Nothing my words mentioned race but, as usual, you once again are quick to reach for the race card.
It gets old but not surprising.
invitedmedia August 08, 2007
$ = stick + mud
rosenblumtv August 08, 2007
Ah
That unique combination of ignorance + arrogance that makes Fox News both so entertaining and so worthless all at the same time.
Yes, yes. Video is surely only for fat white men. Small brown people will find those cameras far too ‘complicated’ to operate on their own. WE will send OUR white men to YOUR country to report the ‘news’ about you. (Even if we don’t speak the language, know the history or culture or anything about the place whatsoever. Who cares? We don’t really know enough to know the difference anyway).
Local people empowering themselves in ‘our’ medium????
Who do they think they are???
$ August 08, 2007
Giving out video gear to poor people in depressed third world countries.
What a noble waste of time. The gear will be broken and useless soon enough. That is if it’s not stolen or sold. What little product might come back with will make a touching “poor us” video that might generate some donations. But the amount of donations will never make up for the cost of the damaged and lost investment of equipment.
Here’s what’s going to happen. A rare few of those cameras will survive. What little material will be edited into something. That “something” will have to have additional material shot by others who actually know what they are doing just to make it watchable. Then, probably nothing except some film festival award and even less in help for the poor.
The poor are actually being used here for someone else’s ends.
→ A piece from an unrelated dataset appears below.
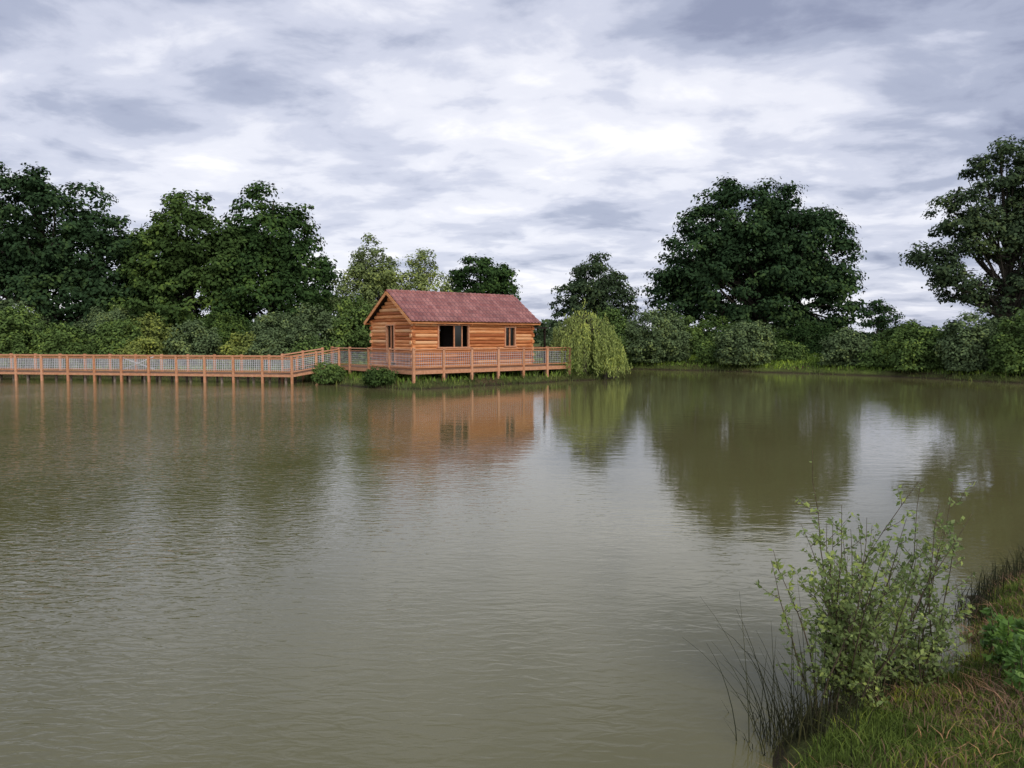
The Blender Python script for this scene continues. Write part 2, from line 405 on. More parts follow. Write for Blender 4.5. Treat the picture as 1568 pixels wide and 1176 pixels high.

It’s a short term feel-good effort that will cost more and offer no real help in the end to those who really need it.
Cliff Etzel August 08, 2007
The great thing is, she saw past the financial aspects of what she learned and started something that has more long term value than what others would have us believe.
She’s probably thankful she didn’t get a job offer from Fox Noise.
We can’t start thinking differently now, for to do so means we can no longer be controlled by the elitists (sarcasm mine).